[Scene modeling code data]
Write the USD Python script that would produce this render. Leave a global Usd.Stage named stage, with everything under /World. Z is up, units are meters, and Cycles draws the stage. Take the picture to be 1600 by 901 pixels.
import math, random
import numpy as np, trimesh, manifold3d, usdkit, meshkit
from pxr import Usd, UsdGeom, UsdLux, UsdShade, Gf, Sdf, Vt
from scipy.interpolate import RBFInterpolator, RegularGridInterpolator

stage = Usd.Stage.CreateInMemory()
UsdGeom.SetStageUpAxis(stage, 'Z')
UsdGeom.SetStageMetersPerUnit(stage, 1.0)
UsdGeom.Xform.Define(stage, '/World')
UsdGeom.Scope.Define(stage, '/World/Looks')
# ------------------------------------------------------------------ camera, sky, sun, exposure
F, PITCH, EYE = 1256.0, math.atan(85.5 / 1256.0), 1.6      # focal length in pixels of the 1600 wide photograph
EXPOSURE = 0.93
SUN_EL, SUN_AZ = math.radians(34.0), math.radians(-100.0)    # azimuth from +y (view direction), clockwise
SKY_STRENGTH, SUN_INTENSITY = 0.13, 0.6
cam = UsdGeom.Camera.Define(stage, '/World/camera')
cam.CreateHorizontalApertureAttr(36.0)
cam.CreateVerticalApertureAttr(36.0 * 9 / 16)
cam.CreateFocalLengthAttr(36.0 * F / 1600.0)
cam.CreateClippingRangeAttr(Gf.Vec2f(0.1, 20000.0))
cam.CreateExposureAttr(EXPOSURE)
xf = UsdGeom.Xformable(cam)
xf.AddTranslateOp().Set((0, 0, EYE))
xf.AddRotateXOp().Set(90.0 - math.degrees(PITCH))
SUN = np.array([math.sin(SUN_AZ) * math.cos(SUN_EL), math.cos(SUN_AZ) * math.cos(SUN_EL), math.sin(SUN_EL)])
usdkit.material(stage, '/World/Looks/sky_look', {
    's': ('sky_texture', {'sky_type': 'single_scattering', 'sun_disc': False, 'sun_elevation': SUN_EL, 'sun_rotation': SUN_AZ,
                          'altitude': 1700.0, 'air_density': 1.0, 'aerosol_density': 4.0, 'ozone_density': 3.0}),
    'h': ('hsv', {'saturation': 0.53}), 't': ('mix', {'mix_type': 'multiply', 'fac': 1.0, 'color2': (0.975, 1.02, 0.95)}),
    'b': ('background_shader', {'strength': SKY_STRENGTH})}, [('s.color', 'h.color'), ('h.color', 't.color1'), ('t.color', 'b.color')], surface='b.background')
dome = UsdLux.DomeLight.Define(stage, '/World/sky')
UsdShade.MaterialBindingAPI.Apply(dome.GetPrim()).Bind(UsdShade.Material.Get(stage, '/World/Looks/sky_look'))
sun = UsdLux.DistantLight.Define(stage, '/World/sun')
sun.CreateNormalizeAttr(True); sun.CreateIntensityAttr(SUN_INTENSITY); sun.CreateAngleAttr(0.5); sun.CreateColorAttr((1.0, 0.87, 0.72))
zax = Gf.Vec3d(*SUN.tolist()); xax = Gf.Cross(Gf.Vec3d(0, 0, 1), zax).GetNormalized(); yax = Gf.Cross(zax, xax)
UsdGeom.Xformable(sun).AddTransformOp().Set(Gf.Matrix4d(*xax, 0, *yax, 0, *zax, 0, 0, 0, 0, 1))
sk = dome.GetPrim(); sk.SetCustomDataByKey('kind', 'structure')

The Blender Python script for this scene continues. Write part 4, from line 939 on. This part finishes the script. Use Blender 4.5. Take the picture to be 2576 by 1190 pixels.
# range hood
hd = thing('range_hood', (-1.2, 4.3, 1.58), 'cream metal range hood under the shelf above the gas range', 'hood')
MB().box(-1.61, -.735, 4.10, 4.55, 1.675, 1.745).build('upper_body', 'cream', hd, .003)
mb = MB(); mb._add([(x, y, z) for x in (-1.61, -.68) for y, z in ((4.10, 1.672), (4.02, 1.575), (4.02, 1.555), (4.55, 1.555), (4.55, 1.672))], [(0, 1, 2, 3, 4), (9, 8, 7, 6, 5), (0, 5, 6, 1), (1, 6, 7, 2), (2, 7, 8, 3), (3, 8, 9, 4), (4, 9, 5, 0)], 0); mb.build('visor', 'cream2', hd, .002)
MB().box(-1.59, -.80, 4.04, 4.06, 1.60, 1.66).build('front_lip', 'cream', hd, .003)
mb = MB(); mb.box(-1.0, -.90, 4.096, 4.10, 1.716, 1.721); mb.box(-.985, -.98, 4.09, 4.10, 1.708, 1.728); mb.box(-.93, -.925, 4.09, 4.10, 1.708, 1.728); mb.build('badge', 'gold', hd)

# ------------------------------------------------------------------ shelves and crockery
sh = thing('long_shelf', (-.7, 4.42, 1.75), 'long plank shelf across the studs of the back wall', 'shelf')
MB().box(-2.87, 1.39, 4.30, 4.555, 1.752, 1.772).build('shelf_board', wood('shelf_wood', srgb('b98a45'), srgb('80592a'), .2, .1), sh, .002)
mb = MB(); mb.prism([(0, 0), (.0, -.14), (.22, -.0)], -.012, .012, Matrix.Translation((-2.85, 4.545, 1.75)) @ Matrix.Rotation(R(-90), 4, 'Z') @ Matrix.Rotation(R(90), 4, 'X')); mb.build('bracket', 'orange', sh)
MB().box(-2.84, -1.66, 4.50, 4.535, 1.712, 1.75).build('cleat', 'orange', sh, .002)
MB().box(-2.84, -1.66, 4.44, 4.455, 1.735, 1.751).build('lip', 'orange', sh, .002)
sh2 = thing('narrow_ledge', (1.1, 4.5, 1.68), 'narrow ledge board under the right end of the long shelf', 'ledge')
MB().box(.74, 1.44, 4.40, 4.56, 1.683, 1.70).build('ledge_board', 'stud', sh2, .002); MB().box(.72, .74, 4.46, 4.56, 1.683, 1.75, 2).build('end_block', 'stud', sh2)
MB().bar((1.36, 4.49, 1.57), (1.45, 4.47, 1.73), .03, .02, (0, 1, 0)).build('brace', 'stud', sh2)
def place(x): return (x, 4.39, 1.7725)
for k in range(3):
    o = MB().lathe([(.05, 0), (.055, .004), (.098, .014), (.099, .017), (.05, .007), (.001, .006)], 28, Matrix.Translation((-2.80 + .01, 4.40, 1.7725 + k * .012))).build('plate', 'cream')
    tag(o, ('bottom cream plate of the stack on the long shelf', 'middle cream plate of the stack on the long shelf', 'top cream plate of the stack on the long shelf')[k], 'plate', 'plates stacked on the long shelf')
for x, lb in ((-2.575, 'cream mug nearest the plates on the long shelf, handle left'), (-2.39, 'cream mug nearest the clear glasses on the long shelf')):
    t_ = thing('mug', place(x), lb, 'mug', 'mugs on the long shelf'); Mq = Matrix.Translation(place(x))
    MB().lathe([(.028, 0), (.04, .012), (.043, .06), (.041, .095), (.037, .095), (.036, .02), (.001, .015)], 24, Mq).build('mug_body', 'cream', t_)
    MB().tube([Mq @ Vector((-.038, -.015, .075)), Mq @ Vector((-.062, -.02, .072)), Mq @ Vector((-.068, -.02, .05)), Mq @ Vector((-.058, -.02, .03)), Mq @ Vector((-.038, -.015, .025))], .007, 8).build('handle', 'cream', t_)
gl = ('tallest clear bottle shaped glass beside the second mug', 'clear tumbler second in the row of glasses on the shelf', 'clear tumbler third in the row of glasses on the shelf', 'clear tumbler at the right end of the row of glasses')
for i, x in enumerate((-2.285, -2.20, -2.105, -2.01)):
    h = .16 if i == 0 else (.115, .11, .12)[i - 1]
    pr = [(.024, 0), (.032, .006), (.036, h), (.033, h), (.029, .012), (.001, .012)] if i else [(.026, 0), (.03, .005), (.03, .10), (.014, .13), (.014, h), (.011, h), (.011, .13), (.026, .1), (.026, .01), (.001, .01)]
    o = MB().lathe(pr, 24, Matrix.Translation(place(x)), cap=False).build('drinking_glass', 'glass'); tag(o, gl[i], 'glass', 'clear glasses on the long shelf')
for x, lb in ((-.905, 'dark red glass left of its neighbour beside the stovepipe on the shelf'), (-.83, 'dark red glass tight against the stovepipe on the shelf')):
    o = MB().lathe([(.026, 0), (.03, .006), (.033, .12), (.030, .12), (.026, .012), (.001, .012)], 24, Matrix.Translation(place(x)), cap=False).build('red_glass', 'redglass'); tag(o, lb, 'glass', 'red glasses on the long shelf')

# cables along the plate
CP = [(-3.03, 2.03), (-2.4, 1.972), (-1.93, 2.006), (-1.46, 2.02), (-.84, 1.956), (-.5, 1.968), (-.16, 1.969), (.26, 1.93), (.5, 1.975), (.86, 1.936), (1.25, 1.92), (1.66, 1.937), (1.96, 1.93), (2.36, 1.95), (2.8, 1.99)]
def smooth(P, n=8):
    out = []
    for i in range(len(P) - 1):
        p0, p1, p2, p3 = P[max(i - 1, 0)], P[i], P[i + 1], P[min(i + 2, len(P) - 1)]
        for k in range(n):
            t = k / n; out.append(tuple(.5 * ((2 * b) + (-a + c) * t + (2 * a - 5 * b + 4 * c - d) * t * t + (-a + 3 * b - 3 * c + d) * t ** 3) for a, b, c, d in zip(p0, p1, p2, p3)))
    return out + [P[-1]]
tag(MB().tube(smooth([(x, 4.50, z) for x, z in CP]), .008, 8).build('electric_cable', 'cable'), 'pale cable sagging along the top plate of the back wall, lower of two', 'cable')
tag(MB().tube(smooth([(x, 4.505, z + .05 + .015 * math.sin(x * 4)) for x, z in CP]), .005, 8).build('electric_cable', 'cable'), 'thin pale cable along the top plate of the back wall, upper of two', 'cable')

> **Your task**
Of the lines above, retype only those from the line containing "mb = MB(); mb._add([(x, y, z)" through the line containing "mb = MB(); mb.box(-1.0, -.90, 4.096, 4.10, 1.716, 1.721);", including both, exactly.

> **Written solution**
mb = MB(); mb._add([(x, y, z) for x in (-1.61, -.68) for y, z in ((4.10, 1.672), (4.02, 1.575), (4.02, 1.555), (4.55, 1.555), (4.55, 1.672))], [(0, 1, 2, 3, 4), (9, 8, 7, 6, 5), (0, 5, 6, 1), (1, 6, 7, 2), (2, 7, 8, 3), (3, 8, 9, 4), (4, 9, 5, 0)], 0); mb.build('visor', 'cream2', hd, .002)
MB().box(-1.59, -.80, 4.04, 4.06, 1.60, 1.66).build('front_lip', 'cream', hd, .003)
mb = MB(); mb.box(-1.0, -.90, 4.096, 4.10, 1.716, 1.721); mb.box(-.985, -.98, 4.09, 4.10, 1.708, 1.728); mb.box(-.93, -.925, 4.09, 4.10, 1.708, 1.728); mb.build('badge', 'gold', hd)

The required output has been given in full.